Orphan Black Season One Review

Ah there’s no one like Sarah Manning (Tatiana Maslany) – the young punky mother and small-time hustler Orphan Black introduces us to. No one that is except for the distraught woman standing opposite her on the railway platform. The woman is exactly like Sarah. Why, they could almost be twins. It would be fun to swap stories, maybe date the same guy at the same time, build a billion-dollar brand like the Olsen twins but before Sarah can start drawing up a contract her doppelgänger walks in front of an oncoming train. SPLAT. It’s a shock beyond belief for Sarah who waits a good 10 seconds before stealing the dead chick’s purse and jetting off. Well you would wouldn’t you?

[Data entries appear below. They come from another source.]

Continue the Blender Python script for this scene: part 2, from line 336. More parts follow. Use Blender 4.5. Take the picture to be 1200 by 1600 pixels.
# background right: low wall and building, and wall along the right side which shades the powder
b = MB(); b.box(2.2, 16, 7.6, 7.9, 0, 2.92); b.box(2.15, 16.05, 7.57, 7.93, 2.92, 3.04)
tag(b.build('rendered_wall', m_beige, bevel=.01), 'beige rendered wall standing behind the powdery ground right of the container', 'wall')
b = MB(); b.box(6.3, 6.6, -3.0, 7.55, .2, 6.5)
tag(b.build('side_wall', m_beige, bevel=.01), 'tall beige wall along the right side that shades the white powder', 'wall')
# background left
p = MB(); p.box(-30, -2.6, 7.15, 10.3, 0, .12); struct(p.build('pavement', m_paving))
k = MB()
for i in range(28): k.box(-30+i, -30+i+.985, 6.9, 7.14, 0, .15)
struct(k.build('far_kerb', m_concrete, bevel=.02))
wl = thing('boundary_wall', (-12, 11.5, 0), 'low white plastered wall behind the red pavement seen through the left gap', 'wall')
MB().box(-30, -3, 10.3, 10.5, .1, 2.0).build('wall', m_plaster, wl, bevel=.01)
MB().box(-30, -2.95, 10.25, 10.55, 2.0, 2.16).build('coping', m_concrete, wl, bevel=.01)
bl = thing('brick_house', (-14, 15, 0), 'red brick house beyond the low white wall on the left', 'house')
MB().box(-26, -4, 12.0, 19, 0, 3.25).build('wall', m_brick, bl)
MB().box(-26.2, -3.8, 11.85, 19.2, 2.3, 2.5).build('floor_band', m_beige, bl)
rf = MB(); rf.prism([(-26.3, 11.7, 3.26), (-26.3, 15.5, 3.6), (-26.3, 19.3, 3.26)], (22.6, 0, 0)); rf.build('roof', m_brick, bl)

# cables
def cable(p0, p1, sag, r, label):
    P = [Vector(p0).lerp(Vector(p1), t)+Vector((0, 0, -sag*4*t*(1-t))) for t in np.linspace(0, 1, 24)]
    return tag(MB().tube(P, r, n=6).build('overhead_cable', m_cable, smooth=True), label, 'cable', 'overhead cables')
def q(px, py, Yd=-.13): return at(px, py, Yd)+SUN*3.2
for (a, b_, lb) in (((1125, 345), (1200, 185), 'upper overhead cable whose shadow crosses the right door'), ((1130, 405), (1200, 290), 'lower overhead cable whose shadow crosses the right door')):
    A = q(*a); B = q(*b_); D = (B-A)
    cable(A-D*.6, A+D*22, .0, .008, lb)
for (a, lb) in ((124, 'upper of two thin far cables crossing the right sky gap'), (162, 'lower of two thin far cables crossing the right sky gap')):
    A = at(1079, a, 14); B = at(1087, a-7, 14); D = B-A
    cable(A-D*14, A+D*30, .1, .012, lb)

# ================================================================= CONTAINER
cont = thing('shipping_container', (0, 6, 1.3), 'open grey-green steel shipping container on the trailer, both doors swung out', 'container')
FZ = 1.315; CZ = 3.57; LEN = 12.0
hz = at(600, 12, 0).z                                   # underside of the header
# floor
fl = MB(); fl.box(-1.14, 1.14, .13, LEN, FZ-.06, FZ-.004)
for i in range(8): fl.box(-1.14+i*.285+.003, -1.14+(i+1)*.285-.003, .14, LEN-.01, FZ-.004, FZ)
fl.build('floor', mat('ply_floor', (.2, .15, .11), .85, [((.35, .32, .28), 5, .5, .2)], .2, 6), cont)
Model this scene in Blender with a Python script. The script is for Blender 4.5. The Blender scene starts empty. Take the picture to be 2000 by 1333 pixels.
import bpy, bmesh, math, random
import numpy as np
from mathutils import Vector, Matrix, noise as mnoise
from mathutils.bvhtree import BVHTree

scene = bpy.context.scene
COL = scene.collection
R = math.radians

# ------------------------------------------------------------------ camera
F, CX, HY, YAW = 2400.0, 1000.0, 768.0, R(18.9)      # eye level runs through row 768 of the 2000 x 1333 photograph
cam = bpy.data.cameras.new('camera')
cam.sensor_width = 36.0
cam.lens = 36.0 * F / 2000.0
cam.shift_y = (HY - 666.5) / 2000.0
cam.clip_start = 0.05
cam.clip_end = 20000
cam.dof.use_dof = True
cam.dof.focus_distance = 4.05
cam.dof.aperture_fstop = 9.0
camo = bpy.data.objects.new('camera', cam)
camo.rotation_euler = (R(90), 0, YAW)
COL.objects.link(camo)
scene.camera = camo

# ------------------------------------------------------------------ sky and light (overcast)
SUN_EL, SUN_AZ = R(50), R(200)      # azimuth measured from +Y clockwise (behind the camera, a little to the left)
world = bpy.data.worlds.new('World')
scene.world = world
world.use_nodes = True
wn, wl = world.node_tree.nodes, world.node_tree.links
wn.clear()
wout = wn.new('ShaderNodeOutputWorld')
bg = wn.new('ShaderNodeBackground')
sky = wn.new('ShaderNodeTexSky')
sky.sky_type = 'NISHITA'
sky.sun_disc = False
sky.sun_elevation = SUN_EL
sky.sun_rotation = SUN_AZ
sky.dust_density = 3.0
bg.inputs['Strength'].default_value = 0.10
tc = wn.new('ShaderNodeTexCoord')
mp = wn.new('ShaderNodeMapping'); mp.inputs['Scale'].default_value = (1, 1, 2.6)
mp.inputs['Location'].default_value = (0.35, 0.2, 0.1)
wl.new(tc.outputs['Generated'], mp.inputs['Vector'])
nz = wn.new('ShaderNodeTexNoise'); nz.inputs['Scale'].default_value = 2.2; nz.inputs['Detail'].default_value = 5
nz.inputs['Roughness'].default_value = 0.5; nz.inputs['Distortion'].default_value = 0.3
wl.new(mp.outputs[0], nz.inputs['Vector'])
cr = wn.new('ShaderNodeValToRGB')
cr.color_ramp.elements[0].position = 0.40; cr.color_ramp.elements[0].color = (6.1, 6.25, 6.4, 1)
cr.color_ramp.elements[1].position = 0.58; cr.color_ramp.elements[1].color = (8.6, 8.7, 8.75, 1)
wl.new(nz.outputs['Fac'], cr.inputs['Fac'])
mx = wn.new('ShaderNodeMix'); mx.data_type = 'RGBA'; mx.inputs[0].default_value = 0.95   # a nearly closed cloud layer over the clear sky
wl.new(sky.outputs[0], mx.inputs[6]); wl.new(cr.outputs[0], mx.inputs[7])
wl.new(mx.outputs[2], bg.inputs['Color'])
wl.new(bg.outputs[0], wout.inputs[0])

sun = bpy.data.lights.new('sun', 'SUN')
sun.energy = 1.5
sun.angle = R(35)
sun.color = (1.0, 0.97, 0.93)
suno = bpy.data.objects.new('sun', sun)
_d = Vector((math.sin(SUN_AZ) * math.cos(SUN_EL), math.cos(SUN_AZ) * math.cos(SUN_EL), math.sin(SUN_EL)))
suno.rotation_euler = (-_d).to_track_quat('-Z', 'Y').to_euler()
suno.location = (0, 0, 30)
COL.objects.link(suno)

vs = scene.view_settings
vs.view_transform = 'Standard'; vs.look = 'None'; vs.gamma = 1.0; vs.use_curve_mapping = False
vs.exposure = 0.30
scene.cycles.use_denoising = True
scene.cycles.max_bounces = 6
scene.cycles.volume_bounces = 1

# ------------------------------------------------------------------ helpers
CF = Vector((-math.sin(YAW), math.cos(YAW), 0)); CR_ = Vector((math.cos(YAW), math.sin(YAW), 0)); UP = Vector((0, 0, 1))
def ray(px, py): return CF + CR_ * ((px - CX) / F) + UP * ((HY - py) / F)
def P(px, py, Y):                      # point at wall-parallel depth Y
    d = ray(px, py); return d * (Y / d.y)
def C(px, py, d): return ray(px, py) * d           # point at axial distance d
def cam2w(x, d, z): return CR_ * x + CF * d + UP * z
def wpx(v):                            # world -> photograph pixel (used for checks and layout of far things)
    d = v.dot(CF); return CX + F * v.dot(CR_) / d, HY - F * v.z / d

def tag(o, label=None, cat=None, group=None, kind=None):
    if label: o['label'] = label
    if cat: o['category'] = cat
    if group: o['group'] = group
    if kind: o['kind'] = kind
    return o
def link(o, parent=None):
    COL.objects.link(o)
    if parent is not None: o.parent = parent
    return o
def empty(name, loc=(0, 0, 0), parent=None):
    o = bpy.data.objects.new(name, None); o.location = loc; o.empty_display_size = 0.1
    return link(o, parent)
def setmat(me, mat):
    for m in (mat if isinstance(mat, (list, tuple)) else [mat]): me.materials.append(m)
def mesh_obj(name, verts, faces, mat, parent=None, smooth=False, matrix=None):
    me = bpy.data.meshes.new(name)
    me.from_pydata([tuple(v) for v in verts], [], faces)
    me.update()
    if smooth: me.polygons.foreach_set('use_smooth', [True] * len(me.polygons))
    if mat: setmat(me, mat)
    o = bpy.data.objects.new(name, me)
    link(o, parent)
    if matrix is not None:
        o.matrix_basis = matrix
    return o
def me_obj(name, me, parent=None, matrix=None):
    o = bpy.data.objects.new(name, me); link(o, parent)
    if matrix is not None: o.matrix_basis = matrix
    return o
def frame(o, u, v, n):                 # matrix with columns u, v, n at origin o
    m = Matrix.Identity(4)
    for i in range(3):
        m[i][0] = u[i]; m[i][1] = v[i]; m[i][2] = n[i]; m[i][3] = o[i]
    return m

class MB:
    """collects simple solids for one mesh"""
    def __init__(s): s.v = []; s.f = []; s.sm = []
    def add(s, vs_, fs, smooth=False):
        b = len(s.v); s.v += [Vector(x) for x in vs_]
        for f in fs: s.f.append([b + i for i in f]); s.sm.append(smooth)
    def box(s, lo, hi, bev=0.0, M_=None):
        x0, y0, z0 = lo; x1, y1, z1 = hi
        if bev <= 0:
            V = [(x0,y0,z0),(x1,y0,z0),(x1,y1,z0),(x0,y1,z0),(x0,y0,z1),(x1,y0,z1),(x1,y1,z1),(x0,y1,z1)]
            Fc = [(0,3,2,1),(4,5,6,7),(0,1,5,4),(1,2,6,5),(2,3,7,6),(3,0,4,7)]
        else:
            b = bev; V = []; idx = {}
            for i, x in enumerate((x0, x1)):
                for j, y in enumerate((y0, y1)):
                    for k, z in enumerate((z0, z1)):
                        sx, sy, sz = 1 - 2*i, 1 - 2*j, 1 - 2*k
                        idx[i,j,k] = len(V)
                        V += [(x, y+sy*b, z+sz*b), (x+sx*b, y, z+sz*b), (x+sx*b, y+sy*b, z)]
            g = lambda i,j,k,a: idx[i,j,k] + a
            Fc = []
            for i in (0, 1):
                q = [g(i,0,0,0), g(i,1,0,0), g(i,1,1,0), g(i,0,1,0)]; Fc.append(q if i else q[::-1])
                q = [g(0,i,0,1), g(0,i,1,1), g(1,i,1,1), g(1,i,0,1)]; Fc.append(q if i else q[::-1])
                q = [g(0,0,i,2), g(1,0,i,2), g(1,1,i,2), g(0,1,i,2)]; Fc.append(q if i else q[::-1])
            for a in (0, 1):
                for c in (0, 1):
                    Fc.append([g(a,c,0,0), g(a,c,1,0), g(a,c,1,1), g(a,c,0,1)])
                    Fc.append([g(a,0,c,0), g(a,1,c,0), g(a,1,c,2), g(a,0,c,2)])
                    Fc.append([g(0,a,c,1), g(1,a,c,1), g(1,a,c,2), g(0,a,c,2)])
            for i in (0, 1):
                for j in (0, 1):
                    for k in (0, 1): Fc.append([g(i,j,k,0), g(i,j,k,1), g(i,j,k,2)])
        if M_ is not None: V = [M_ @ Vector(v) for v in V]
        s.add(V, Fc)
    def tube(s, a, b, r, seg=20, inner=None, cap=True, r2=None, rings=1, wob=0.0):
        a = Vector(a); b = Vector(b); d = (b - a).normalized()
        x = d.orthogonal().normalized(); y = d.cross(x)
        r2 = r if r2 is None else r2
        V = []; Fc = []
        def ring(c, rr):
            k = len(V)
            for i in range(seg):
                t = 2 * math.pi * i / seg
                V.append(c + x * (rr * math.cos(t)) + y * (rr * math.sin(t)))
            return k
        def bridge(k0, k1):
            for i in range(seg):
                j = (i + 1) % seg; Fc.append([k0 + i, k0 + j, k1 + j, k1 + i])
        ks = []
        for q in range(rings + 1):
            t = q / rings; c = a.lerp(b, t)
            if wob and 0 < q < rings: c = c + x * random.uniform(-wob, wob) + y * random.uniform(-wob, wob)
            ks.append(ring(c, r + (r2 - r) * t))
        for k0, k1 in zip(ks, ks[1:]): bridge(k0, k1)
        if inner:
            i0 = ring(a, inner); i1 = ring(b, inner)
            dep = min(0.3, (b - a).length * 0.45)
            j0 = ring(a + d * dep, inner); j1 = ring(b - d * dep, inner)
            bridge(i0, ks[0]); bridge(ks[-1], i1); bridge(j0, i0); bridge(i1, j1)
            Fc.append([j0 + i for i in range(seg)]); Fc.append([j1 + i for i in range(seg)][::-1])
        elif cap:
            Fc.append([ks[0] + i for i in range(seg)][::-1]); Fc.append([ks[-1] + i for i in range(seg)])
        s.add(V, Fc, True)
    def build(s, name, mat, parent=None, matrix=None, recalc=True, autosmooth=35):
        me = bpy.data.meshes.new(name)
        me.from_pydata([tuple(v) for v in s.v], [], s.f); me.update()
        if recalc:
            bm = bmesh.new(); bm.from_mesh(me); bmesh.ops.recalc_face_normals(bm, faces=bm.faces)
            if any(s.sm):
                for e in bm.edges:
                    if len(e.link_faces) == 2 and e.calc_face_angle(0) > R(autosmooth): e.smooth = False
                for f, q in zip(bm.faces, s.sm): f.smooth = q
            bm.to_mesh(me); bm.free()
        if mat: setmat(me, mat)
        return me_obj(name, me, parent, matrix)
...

You would if you’re Sarah anyway. Turns out the woman was police detective Beth Childs and in a moving tribute to her memory Sarah resolves to steal her identity, her job, occupy her flat and empty her bank accounts so she can regain custody of her daughter Kira (currently living with a foster carer). Foster brother Felix is roped into Sarah’s plans and that means risking a kicking from her coke dealing boyfriend Vic who she swiped a key of coke off. It’s pretty obvious by now that if it’s not nailed down Sarah will nick it.

The only thing she can’t nick is a quiet life because her plans of riding into the sunset with her daughter are thwarted as it becomes apparent that she is just one of several human clones. There’s dead Beth who we’ve already met and mysterious German Katja – she gets it from a sniper quite shortly after we meet her. In a scene we don’t see Sarah rifle through Katja’s, retrieves a zippo lighter and some chewing gum and says “score!” Seriously, that chick will nick anything. That indisputable truth aside, it looks like this being-a-clone business is a dangerous one.

Still, Sarah steals our hearts like a pallet of unattended collection boxes in this spirited opener. Tatiana Maslany is titanic throughout this season in a series of very different performances encompassing different accents, mannerisms and styles. She’s soccer mom, scientist, psychopath – whatever they throw at her she bats it back with venom. The show itself is daft, of course, but far from stupid. It’s very confident in the territory and with a bit of luck might become the show Dollhouse could have been – a half-decent one.